Some in the financial commentariat say that Bernanke must stop printing money and weakening the dollar by 2012, or food and gasoline inflation will put Obama out of work.

It does cause me to roll my eyes when I hear (fellow) Obama-bashers use opportunistic arguments like 'Americans need gasoline to get to work.' Well sure, but I wonder what fraction of our passenger-miles in motor vehicles is really about getting to work. I do a lot of bicycling after the morning "rush hour"; how many of those people who pass me are going to work, versus going on an unnecessary shopping trip, or just looking for an excuse to get out of the house? I could be attributing my own slouchy driving habits to other people.

For the sake of argument, let's assume that half of driving is just entertainment, thinly disguised as transportation and phony necessity. Isn't there cheaper entertainment available in this modern age?

If you walked up to the average gasoline pump, where a driver is staring with disbelief at the numbers rolling by, and asked, "How much do you spend per mile to buy, finance, insure, license, repair, and depreciate your Brontosaurus?", would he even venture to guess the order of magnitude?

The AAA estimate was updated recently, but gasoline has gone up even more since they did their estimate. They came up with 59 cents per mile. On average, people drive 15,000 miles per year; so they piss away $8600 per year on the ol' brontosaurus. Just imagine if, instead of the hyped-up gadgets for cars these days, you had a large-display meter like a taxicab has, showing you the dollars evaporating in front of your face as you drive 15 miles to the Walmart to save a few cents on store-brand paper towels and elbow macaroni.

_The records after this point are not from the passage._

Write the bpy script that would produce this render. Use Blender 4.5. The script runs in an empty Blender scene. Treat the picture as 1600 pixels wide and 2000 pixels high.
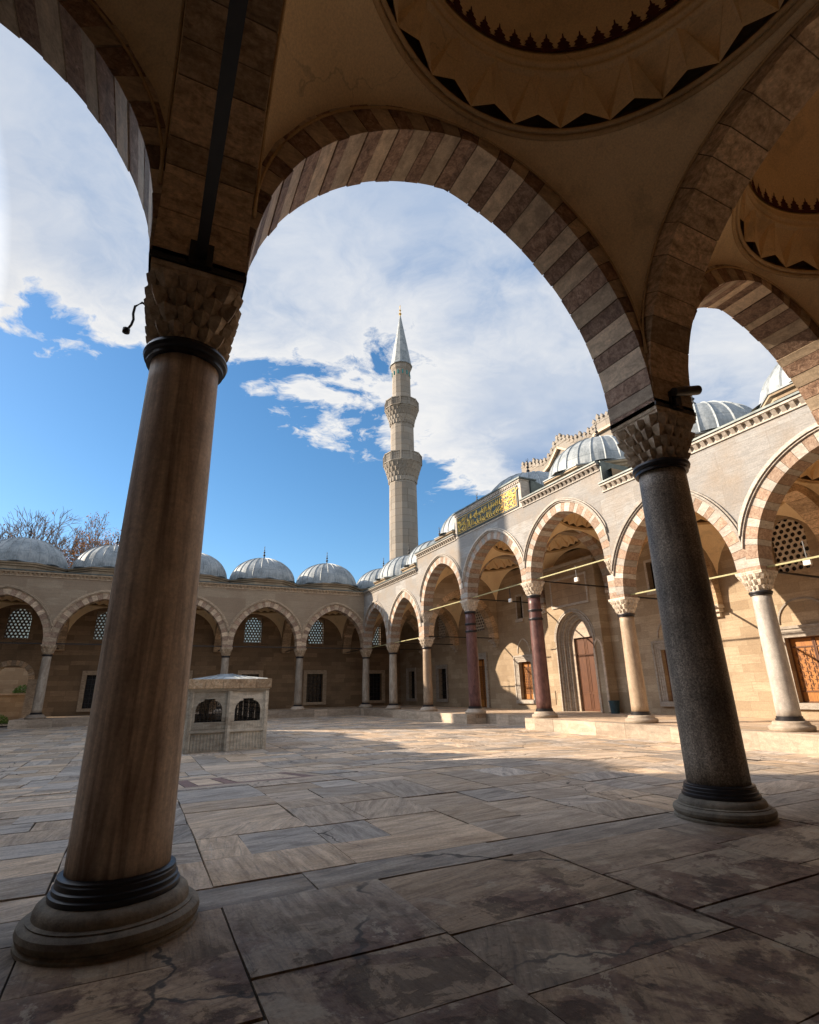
import bpy, bmesh, math, random
from math import sin, cos, pi, radians, sqrt, atan2, hypot
from mathutils import Vector, Matrix, noise
random.seed(7)
S = bpy.context.scene
COL = S.collection

# ------------------------------------------------------------------ camera
CAM = (-0.0334, -4.115, 1.2874)
YAW, PITCH, ROLL, FPX = 0.4597, 0.3237, -0.02, 1035.9
def cam_axes():
    f = Vector((sin(YAW)*cos(PITCH), cos(YAW)*cos(PITCH), sin(PITCH)))
    r0 = Vector((cos(YAW), -sin(YAW), 0)); u0 = r0.cross(f)
    return r0*cos(ROLL)+u0*sin(ROLL), -r0*sin(ROLL)+u0*cos(ROLL), f
r_, u_, f_ = cam_axes()
cd = bpy.data.cameras.new('camera'); cam = bpy.data.objects.new('camera', cd); COL.objects.link(cam)
cam.matrix_world = Matrix(((r_.x, u_.x, -f_.x, CAM[0]), (r_.y, u_.y, -f_.y, CAM[1]), (r_.z, u_.z, -f_.z, CAM[2]), (0, 0, 0, 1)))
cd.sensor_fit = 'HORIZONTAL'; cd.sensor_width = 24.0; cd.lens = 24.0*FPX/1600
cd.clip_start = 0.05; cd.clip_end = 5000
S.camera = cam

# ------------------------------------------------------------------ light
SUN_TRAVEL = Vector((1, -0.75, -0.585)).normalized()
SUN_EL = math.asin(-SUN_TRAVEL.z); SUN_AZ = atan2(-SUN_TRAVEL.x, -SUN_TRAVEL.y)
sl = bpy.data.lights.new('sun', 'SUN'); sl.energy = 4.7; sl.angle = radians(0.5); sl.color = (1.0, 0.82, 0.62)
sun = bpy.data.objects.new('sun', sl); COL.objects.link(sun)
sun.rotation_euler = (-SUN_TRAVEL).to_track_quat('Z', 'Y').to_euler(); sun.location = (-20, 20, 40)
S.view_settings.view_transform = 'Standard'; S.view_settings.look = 'None'
S.view_settings.exposure = 0.97; S.view_settings.gamma = 1; S.view_settings.use_curve_mapping = False
try:
    S.cycles.max_bounces = 10; S.cycles.diffuse_bounces = 6; S.cycles.use_denoising = True
    S.cycles.caustics_reflective = False; S.cycles.caustics_refractive = False
except Exception: pass

# ------------------------------------------------------------------ node helper
class NT:
    def __init__(s, tree):
        s.t = tree; s.n = tree.nodes; s.l = tree.links
    def new(s, typ, **kw):
        nd = s.n.new(typ)
        for k, v in kw.items():
            if k.startswith('i_'): continue
            setattr(nd, k, v)
        return nd
    def put(s, sock, v):
        if v is None: return
        if hasattr(v, 'is_output') : s.l.new(v, sock)
        else:
            if isinstance(v, (tuple, list)) and len(v) == 3 and sock.type == 'RGBA': v = (*v, 1)
            sock.default_value = v
    def math(s, op, a, b=None, c=None, clamp=False):
        nd = s.new('ShaderNodeMath', operation=op, use_clamp=clamp)
        s.put(nd.inputs[0], a); s.put(nd.inputs[1], b); s.put(nd.inputs[2], c); return nd.outputs[0]
    def vmath(s, op, a, b=None, out=0):
        nd = s.new('ShaderNodeVectorMath', operation=op); s.put(nd.inputs[0], a); s.put(nd.inputs[1], b)
        return nd.outputs[out]
    def dot(s, a, b):
        nd = s.new('ShaderNodeVectorMath', operation='DOT_PRODUCT'); s.put(nd.inputs[0], a); s.put(nd.inputs[1], b); return nd.outputs['Value']
    def sep(s, v):
        nd = s.new('ShaderNodeSeparateXYZ'); s.put(nd.inputs[0], v); return nd.outputs
    def comb(s, x, y, z):
        nd = s.new('ShaderNodeCombineXYZ'); s.put(nd.inputs[0], x); s.put(nd.inputs[1], y); s.put(nd.inputs[2], z); return nd.outputs[0]
    def noise(s, vec, scale, detail=4, rough=0.5, dist=0, lac=2.0):
        nd = s.new('ShaderNodeTexNoise'); s.put(nd.inputs['Vector'], vec)
        nd.inputs['Scale'].default_value = scale; nd.inputs['Detail'].default_value = detail
        nd.inputs['Roughness'].default_value = rough; nd.inputs['Distortion'].default_value = dist
        nd.inputs['Lacunarity'].default_value = lac
        return nd.outputs['Fac'] if 'Fac' in nd.outputs else nd.outputs[0]
    def ramp(s, v, stops, interp='LINEAR'):
        nd = s.new('ShaderNodeValToRGB'); s.put(nd.inputs[0], v); cr = nd.color_ramp; cr.interpolation = interp
        while len(cr.elements) < len(stops): cr.elements.new(0.5)
        for e, (p, c) in zip(cr.elements, stops):
            e.position = p; e.color = (c, c, c, 1) if not isinstance(c, (tuple, list)) else (*c[:3], 1)
        return nd.outputs[0]
    def mix(s, f, a, b, mode='MIX'):
        nd = s.new('ShaderNodeMix', data_type='RGBA', blend_type=mode); s.put(nd.inputs[0], f); s.put(nd.inputs[6], a); s.put(nd.inputs[7], b); return nd.outputs[2]
    def maprange(s, v, a, b, c, d):
        nd = s.new('ShaderNodeMapRange'); s.put(nd.inputs[0], v)
        for i, x in enumerate((a, b, c, d)): nd.inputs[1+i].default_value = x
        return nd.outputs[0]
    def hsv(s, col, h=0.5, sat=1.0, v=1.0):
        nd = s.new('ShaderNodeHueSaturation'); s.put(nd.inputs['Color'], col); s.put(nd.inputs['Hue'], h); s.put(nd.inputs['Saturation'], sat); s.put(nd.inputs['Value'], v); return nd.outputs[0]

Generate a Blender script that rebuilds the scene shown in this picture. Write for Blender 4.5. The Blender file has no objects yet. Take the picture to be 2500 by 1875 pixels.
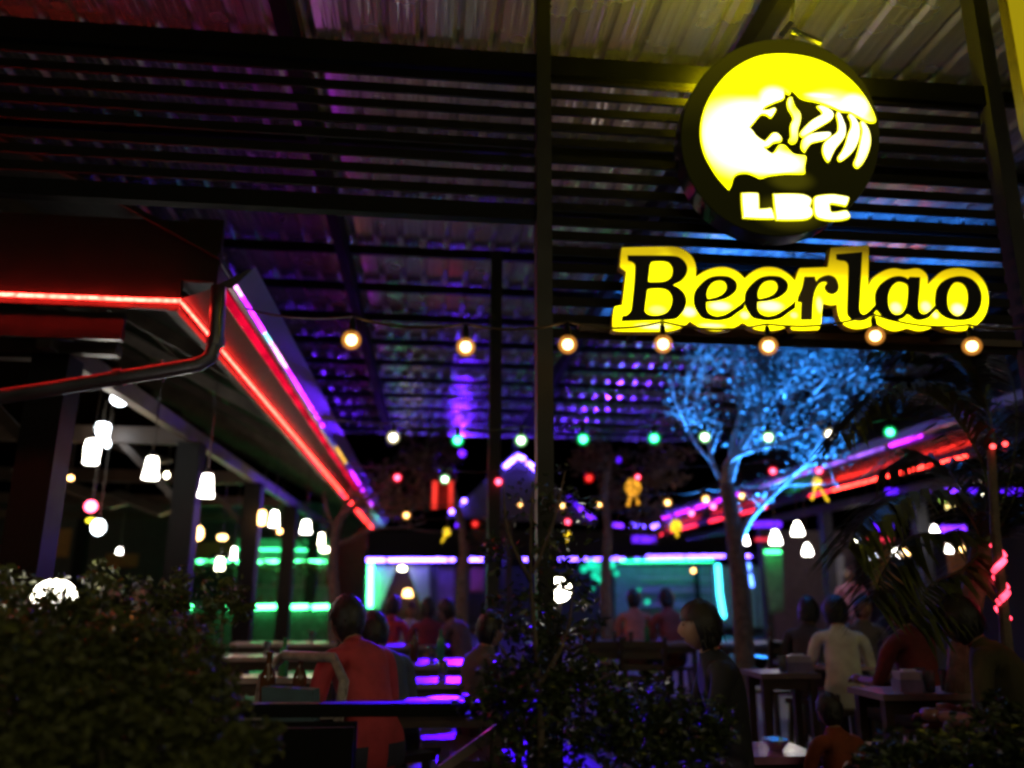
import bpy, bmesh, math, random
from math import sin, cos, pi, radians, sqrt
from mathutils import Vector, Matrix, Euler, Quaternion

SC = bpy.context.scene
COL = SC.collection
rnd = random.Random(7)

# ------------------------------------------------------------------ camera
FPX, CU, CV = 1962.0, 1250.0, 937.5
CAM = Vector((0, 0, 1.6))
YAW, PITCH, ROLL = radians(5.72), radians(14.65), radians(-0.35)
F = Vector((sin(YAW) * cos(PITCH), cos(YAW) * cos(PITCH), sin(PITCH)))
R = Vector((cos(YAW), -sin(YAW), 0))
U = R.cross(F)
q = Quaternion(F, ROLL)
R = q @ R
U = q @ U
cam_d = bpy.data.cameras.new("camera")
cam = bpy.data.objects.new("camera", cam_d)
COL.objects.link(cam)
cam.matrix_world = Matrix(((R.x, U.x, -F.x, CAM.x), (R.y, U.y, -F.y, CAM.y), (R.z, U.z, -F.z, CAM.z), (0, 0, 0, 1)))
cam_d.sensor_width = 36
cam_d.lens = 36 * FPX / 2500
cam_d.clip_end = 500
cam_d.dof.use_dof = True
cam_d.dof.focus_distance = 3.9
cam_d.dof.aperture_fstop = 0.8
SC.camera = cam

# ------------------------------------------------------------------ world (night)
W = bpy.data.worlds.new("World")
SC.world = W
W.use_nodes = True
nt = W.node_tree
sky = nt.nodes.new("ShaderNodeTexSky")
sky.sky_type = 'NISHITA'
sky.sun_disc = False
sky.sun_elevation = radians(-5)
sky.sun_rotation = radians(200)
bg = nt.nodes["Background"]
bg.inputs["Strength"].default_value = 0.15
nt.links.new(sky.outputs[0], bg.inputs[0])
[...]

I do wish that Small-Government partisans (my folks, usually) would stop deifying the automobile. If my informants are telling the truth, gasoline taxes only pay for 20-25% of the cost of highways; the rest is paid by general funds. Therefore, the average righteous, freedom-loving, motorist is a bit of a welfare queen. (As opposed to bicyclists who are 100% welfare queens.)

Did automotive-freedom-loving Libertarians ever stop to consider that under-taxing gasoline and having toll-free highways makes motoring America's most socialist institution? And that's not even taking Government Motors (GM) into account.

Comments

Harry Flare, said…
Who are the "informants" that state that highways are build with general funds.